> _SET EXERCISE_: Without the pictures, repeat the listing character for character.

___ DATA EXTRACT ___

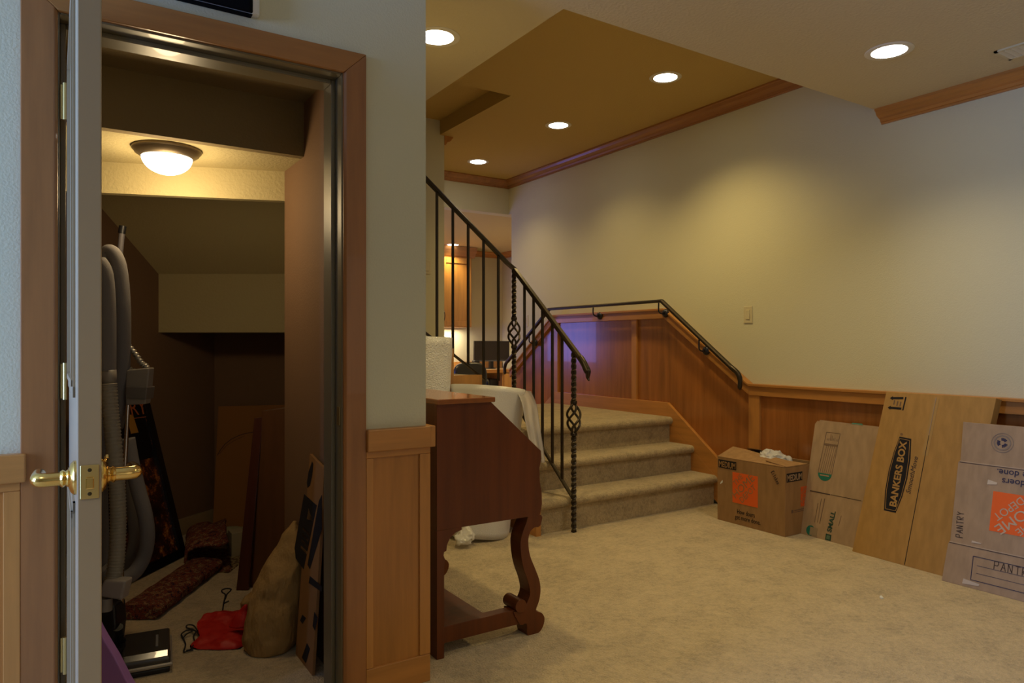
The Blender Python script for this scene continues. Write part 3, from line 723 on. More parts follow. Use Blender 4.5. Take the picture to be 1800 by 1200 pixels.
# crumpled plastic by the foot of the roll
def blob(name, rows, m, parent=None, amp=.006, fr=22, seg=40, sub=5, label=None, cat=None, sq=2.4, rnd=0):
    """soft object from rows (v, uLeft, uRight, distance, half depth), bottom row first"""
    st = []
    for v, ul, ur, d, th in rows:
        c = P((ul+ur)/2, v, d=d); st.append((c, (ur-ul)/2*d/F, th))
    S = []
    for i in range(len(st)-1):
        for k in range(sub):
            f = k/sub; a, c = st[i], st[i+1]; S.append((a[0].lerp(c[0], f), a[1]+(c[1]-a[1])*f, a[2]+(c[2]-a[2])*f))
    S.append(st[-1])
    b = new(); rings = []
    for j, (c, hw, th) in enumerate(S):
        ring = []
        for k in range(seg):
            a = 2*PI*k/seg; ca, sa = math.cos(a), math.sin(a)
            x = math.copysign(abs(ca)**(2/sq), ca)*hw; y = math.copysign(abs(sa)**(2/sq), sa)*th
            q = c+camdir(x, y); nv = noise.noise_vector(q*fr+Vector((rnd, 0, 0)))+.5*noise.noise_vector(q*fr*2.3)
            q = q+nv*amp*min(1, (hw+th)*12)
            q.z = max(q.z, .003)
            ring.append(b.verts.new(q))
        rings.append(ring)
    for A, B in zip(rings, rings[1:]):
        for k in range(seg): b.faces.new((A[k], A[(k+1) % seg], B[(k+1) % seg], B[k]))
    b.faces.new(rings[0][::-1]); b.faces.new(rings[-1])
    o = obj(name, b, m, parent, smooth='all')
    if label: props(o, label, cat)
    return o
M_plastic = mat('clear_plastic_film', (.78, .76, .72), .12, spec=1.0, alpha=.72)
blob('plastic_wrap', [(953, 803, 828, 4.0, .05), (945, 798, 835, 4.0, .055), (936, 805, 832, 4.02, .045), (926, 812, 826, 4.03, .02), (921, 814, 820, 4.03, .006)], M_plastic, amp=.016, fr=30,
     label='crumpled clear plastic on the carpet seen under the desk', cat='plastic wrap')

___

> _CORRECT RESULT_:
The Blender Python script for this scene continues. Write part 3, from line 723 on. More parts follow. Use Blender 4.5. Take the picture to be 1800 by 1200 pixels.
# crumpled plastic by the foot of the roll
def blob(name, rows, m, parent=None, amp=.006, fr=22, seg=40, sub=5, label=None, cat=None, sq=2.4, rnd=0):
    """soft object from rows (v, uLeft, uRight, distance, half depth), bottom row first"""
    st = []
    for v, ul, ur, d, th in rows:
        c = P((ul+ur)/2, v, d=d); st.append((c, (ur-ul)/2*d/F, th))
    S = []
    for i in range(len(st)-1):
        for k in range(sub):
            f = k/sub; a, c = st[i], st[i+1]; S.append((a[0].lerp(c[0], f), a[1]+(c[1]-a[1])*f, a[2]+(c[2]-a[2])*f))
    S.append(st[-1])
    b = new(); rings = []
    for j, (c, hw, th) in enumerate(S):
        ring = []
        for k in range(seg):
            a = 2*PI*k/seg; ca, sa = math.cos(a), math.sin(a)
            x = math.copysign(abs(ca)**(2/sq), ca)*hw; y = math.copysign(abs(sa)**(2/sq), sa)*th
            q = c+camdir(x, y); nv = noise.noise_vector(q*fr+Vector((rnd, 0, 0)))+.5*noise.noise_vector(q*fr*2.3)
            q = q+nv*amp*min(1, (hw+th)*12)
            q.z = max(q.z, .003)
            ring.append(b.verts.new(q))
        rings.append(ring)
    for A, B in zip(rings, rings[1:]):
        for k in range(seg): b.faces.new((A[k], A[(k+1) % seg], B[(k+1) % seg], B[k]))
    b.faces.new(rings[0][::-1]); b.faces.new(rings[-1])
    o = obj(name, b, m, parent, smooth='all')
    if label: props(o, label, cat)
    return o
M_plastic = mat('clear_plastic_film', (.78, .76, .72), .12, spec=1.0, alpha=.72)
blob('plastic_wrap', [(953, 803, 828, 4.0, .05), (945, 798, 835, 4.0, .055), (936, 805, 832, 4.02, .045), (926, 812, 826, 4.03, .02), (921, 814, 820, 4.03, .006)], M_plastic, amp=.016, fr=30,
     label='crumpled clear plastic on the carpet seen under the desk', cat='plastic wrap')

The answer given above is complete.